Утром следующего дня я бы ничего и не вспомнил из прошлой ночи, если бы не убитый вид поднявшейся на ноги бабушки-хозяйки и не рев их снохи. Впервые я услышал слово «арест». Забрали сына наших хозяев – дядю Мишу. Уже взрослым я узнал причину его ареста и смерти на Колыме. Работал он машинистом на паровозе и, принимая состав для отправки на Запад, вслух высказался в том смысле, что, мол, Гитлеру не зерно с салом нужно было бы отправлять, а снаряды из пушек. Товарищи донесли и – срок. Через полгода, с началом войны, его снова таскают в лагере на следствие: откуда знал, что будет война? Довесок.

В июне 1941-го мой отец ушел на фронт. А нам с матерью за это дали комнату в коммунальной квартире. Дом был деревянный, двухэтажный. В двух его подъездах было восемь квартир – по четыре в каждом. Каждая квартира состояла из трех отдельных комнат. Вот и жили в каждой комнате по семье. Ни одна семья не имела там отдельной квартиры. Самая большая комната была в этом доме не более шестнадцати метров. Нас-то жило там вначале только двое: я да мать. Потом, правда, стало четверо – когда отец в сорок шестом вернулся с войны и у нас родился Борис. Но на такой же площади жили и семьи побольше нашей, по семь и более человек.
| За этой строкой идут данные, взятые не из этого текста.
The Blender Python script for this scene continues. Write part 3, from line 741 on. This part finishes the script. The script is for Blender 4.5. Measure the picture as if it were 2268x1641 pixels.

Нередко на этих пятнадцати – шестнадцати метрах проживали и две семьи: женился старший сын или выходила замуж старшая дочь, и старики с младшими теснились, давая жизненное пространство молодоженам. И, как всегда в таких случаях, очень скоро эта комната пополнялась новым поколением – с писком, ревом, пеленками, горшками. Частенько это кончалось маленьким гробиком. Вот средняя семья, соседи, которых я хорошо помню и по сей день всех до единого. Супруги дядя Витя и тетя Нюра Акимовы. Он вернулся с войны по окончании ее. Их старшие дети – Валя и Юрий – уже сами работали в паровозном депо слесарями, Галя была моей ровесницей, Люба года на два младше, самый же младший, Толик, был одногодок моему брату Борису – послевоенный выпуск.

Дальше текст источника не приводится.